As is traditional around Halloween, I’ve been watching a lot more horror movies in celebration of the season. One I’d been looking forward to seeing for quite a while was The Witch, the 2015 film directed by Robert Eggers. After watching it, I thought it was very good indeed. It’s finely crafted with good atmosphere, interesting characters, and genuinely creepy moments set in a wonderfully gloomy historical setting. What I’ve been trying to wrap my head around, despite all this and more, is the fact that I didn’t really like watching it.
At this point it’s pretty commonplace, almost cliché, to like something because “it’s so bad it’s good.” It’s reached the point that some movies are cynically manufactured to exploit this idea — “Ha ha! It’s a tornado full of sharks! Who thinks of this stuff?” People who know that’s how their target audience would react, that’s who. The love for bad movies does come from a genuine place, though. There’s a degree of sincerity that goes into the best of these kinds of movies. They’re still not that well crafted, but it makes them endearing.
Even in the case of a movie of more middling quality we find ourselves forgiving some flaws that others may not just because something strikes a cord with us. Sin City has been my favourite, most viewed movie for the past 11 years, but I’d never claim it’s one of the best movies ever made. There’s just something about its stories, characters, and visual style that clicked with me in a way little else has since.
How can I justify thinking a movie is great, but not enjoy it though? A simple answer is, of course, that it’s a matter of taste. I’ve discussed matters of quality versus taste preference before, but I don’t want to end the discussion there. I’m especially focused on this because The Witch is not something outside of my realm of enjoyment.
This is unlike an example my father always gave with the film Requiem for a Dream. He thinks it’s a fantastic film, but the content is so depressing for him that he never wants to watch it again. In this case, however, I love horror, especially of the supernatural variety, and appreciate harsh, accurate depictions of history. This movie executes upon these things well too, but I couldn’t shake a prevailing sense of boredom. It’s a contradictory experience I’m having trouble coming to terms with.
Wracking my brain over this has got me thinking a lot about subjectivity. After all, the appreciation of art is a subjective experience. The shape of the Devil’s Tuning fork is paradoxical to the way we were taught to view abstract geometric shapes, but show it to someone who has never been taught that way of thinking and they only see an arrangement of lines.
I’m an atheist, raised in a secular home. At no point was a lack of faith in any way rebellious. I was never told what to believe, nor taught a belief system. All I know is through study as an adult and osmosis growing up. The Witch is heavily steeped in Christian themes, and I’m starting to consider that my disconnection with the film may be related to this. It is perhaps exploring faith and facets of Christianity in a more complex way than I have a frame of reference for, despite the surface-level appearances and aesthetics that I recognize and appeal to me. From researching I’ve come to understand concepts about it that make sense to me, but were otherwise foreign until I found the more explicit explanation.

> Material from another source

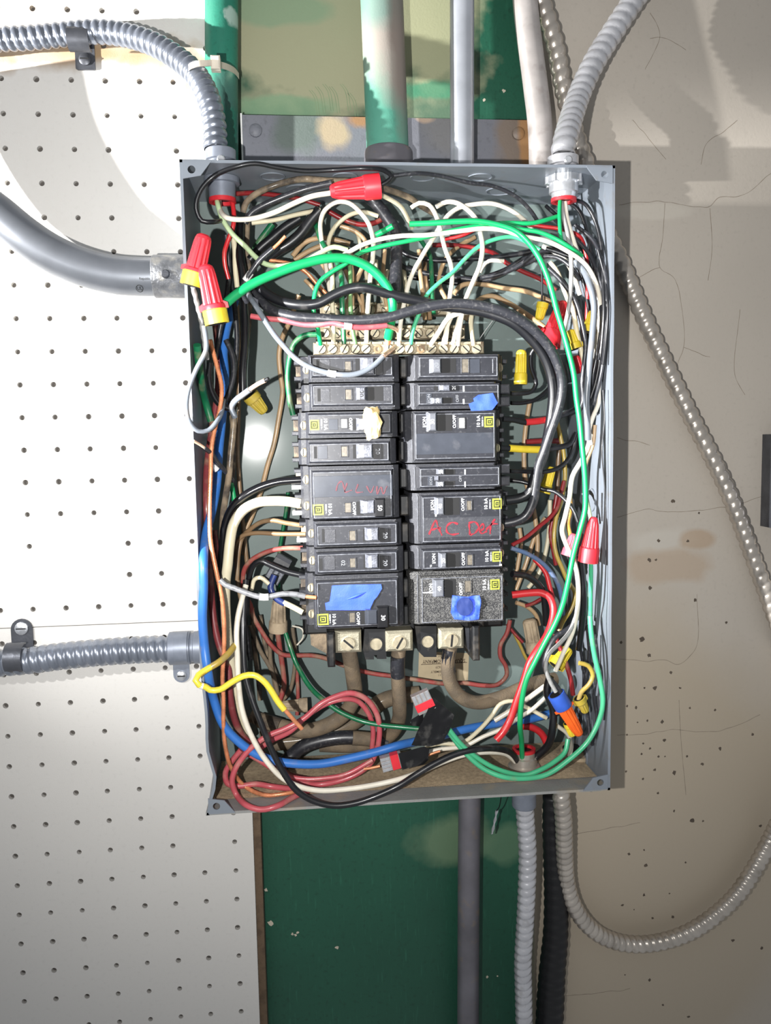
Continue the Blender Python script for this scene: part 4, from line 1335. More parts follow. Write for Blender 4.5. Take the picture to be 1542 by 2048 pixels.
# tape scraps stuck on the breakers
t = sheet('painters_tape', 'tape_blue', [(664, 1171), (700, 1169), (762, 1168), (764, 1177), (755, 1192), (742, 1207), (739, 1220), (652, 1220), (650, 1206), (659, 1203), (661, 1192)], HF + 0.7, 0.25, 0.5, 0.12, 4, seed=3)
tag(t, 'long torn blue tape on the breaker marked 30 at the column foot', 'tape', 'blue painters tape')
q0, q1, q2 = (Vector(P(x, y, HF + 1.6)) for x, y in ((694, 1199), (712, 1192), (732, 1184)))
MB().tube(smooth_path([q0, q1, q2], 1), [0.2 + 0.9 * math.sin(math.pi * i / 14) for i in range(len(smooth_path([q0, q1, q2], 1)))], 8).build('pinched_fold', 'tape_blue', t, smooth=180)
t = sheet('painters_tape', 'tape_blue', [(946, 797), (956, 790), (985, 786), (995, 806), (984, 820), (942, 822), (937, 808), (948, 803)], HF + 0.9, 0.25, 0.7, 0.15, 3, seed=8)
tag(t, 'small blue tape scrap at the end of the upper tandem breaker', 'tape', 'blue painters tape')
t = sheet('painters_tape', 'tape_blue', [(904, 1190), (930, 1193), (958, 1190), (961, 1200), (957, 1238), (935, 1240), (908, 1238), (901, 1224)], HF + 0.7, 0.25, 1.6, 0.2, 4, seed=14)
tag(t, 'crumpled blue tape square on the powder-dusted breaker', 'tape', 'blue painters tape')
q = P(929, 1213, HF + 2.6)
sheet('dark_patch', 'blue_dark', [(929 + 17 * math.cos(k * 0.5236), 1213 + 19 * math.sin(k * 0.5236)) for k in range(12)], HF + 2.9, 0.2, 0.5, 0.2, 2, t, seed=5)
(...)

This all might be a little waffly and tangential, but what I’m getting at is how this is a reminder for me to think critically about what I experience, and not simply write things off or dismiss them. Sometimes it’s rather easy to do that, and it isn’t necessarily wrong either. Nevertheless, thinking more about The Witch has got me appreciating it in such a way that I wouldn’t have if I had watched it and simply moved on, impressed yet bored and a little disappointed.